Merhaba, ben Zeynep. TOBB ETÜ'de 4. sınıf öğrencisi olarak-aynı zamanda bahsettiğiniz jüriye katılmış biri- olarak yazıyorum. Kaynaklarınız ya da sizin düşüncelerinizi ayrı tutarak, yazdığınız yazıdaki bir yanlış aktarım hakkında bir dipnot düşmek isterim. Bahsettiğiniz stüdyonun konusu kesinlikle işkenceler hakkında olmamakla birlikte, 'hane' kavramının mimari programlarının tekrar değerlendirilmesi üzerinedir. Stüdyo kapsamında "hapishane, ibadethane, yetimhane, rasathane" gibi çok sayıda program çalışılmıştır. Stüdyo sürecinde öğrenciler hane ekinin mimarideki yansımalarını kendi hür iradeleriyle seçebilmiştir, sonuçta eğitimin yöntemlerinden biri bu olmalıdır herhalde. Ayrıca mimarlık eğitimi almış hatta bir alanında tez yazmış bir yazar olarak, mimarlık öğrencilerinin eğitimlerini, projelerini, emeklerini kaynağı kesin olmayan bilgilerle bu şekilde gölgelemeniz üzücü. Keşke size bu şekilde aktarım yapan kişiler öğrencilere de aynı şekilde aktarım yapsalardı, öğrencilere emeklerini gerliştirmelerinde doğru yolla yardımcı olsalardı. Bir yanlış paylaşım var ve bu kişiler keşke o anda düşüncelerini dile getirselerdi, hiç kimse bu şekilde karalanmazdı. Bahsettiğiniz eğitimcinin verdiği eğitimi sorgulamak yerine, yorum yapan eğitmenlerin o anda düşüncelerini esirgemelerini sorgulamanızı tüm arkadaşlarım adına isteyebilirdim.
ok
OGUZHAN TANER KARTAL
4 YIL ÖNCE
Hiç şaşırmadım! Ne yazık ki XXI dergisi eleştiri kisvesi takınan her yazıyı, bilginin kaynağını ve gerçekliğini sorgulamadan yayınlamayı adet haline getirmiş durumda. Maksat mimar dostlar bu mecrada acayip mimarlık eleştirisi yapılıyor "-muş" desin!

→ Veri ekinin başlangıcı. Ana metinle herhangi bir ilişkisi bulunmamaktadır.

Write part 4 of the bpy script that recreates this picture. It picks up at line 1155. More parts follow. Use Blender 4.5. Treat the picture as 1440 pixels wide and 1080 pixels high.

Körlerle sağırlar birbirini ağırlasın...
us
USERNAME_ SİZ
3 YIL ÖNCE
Senem Hanım sizin mantığınıza göre Orwell'ın da 1984'ü hiç yazmaması gerekiyordu galiba?
us
USERNAME_ SİZ
3 YIL ÖNCE
Maalesef bu yazı sadece -mış ve -miş'lere dayanan bir magazin yazısı olmuş. Herhangi bir atölye yürütücüsüne yahut öğrenciye ulaşmayı deneseydiniz sizinle seve seve projelerini de, mevcutsa jüri kayıtlarını da paylaşacaklarına eminim. İşte belki o zaman bir görüş yazısı yazma şansınız olurdu ve kim bilir verimli bir tartışma da doğabilirdi. Ama bu haliyle sadece anlamsız ve kaynağı belirsiz bir dedikodular bütünü.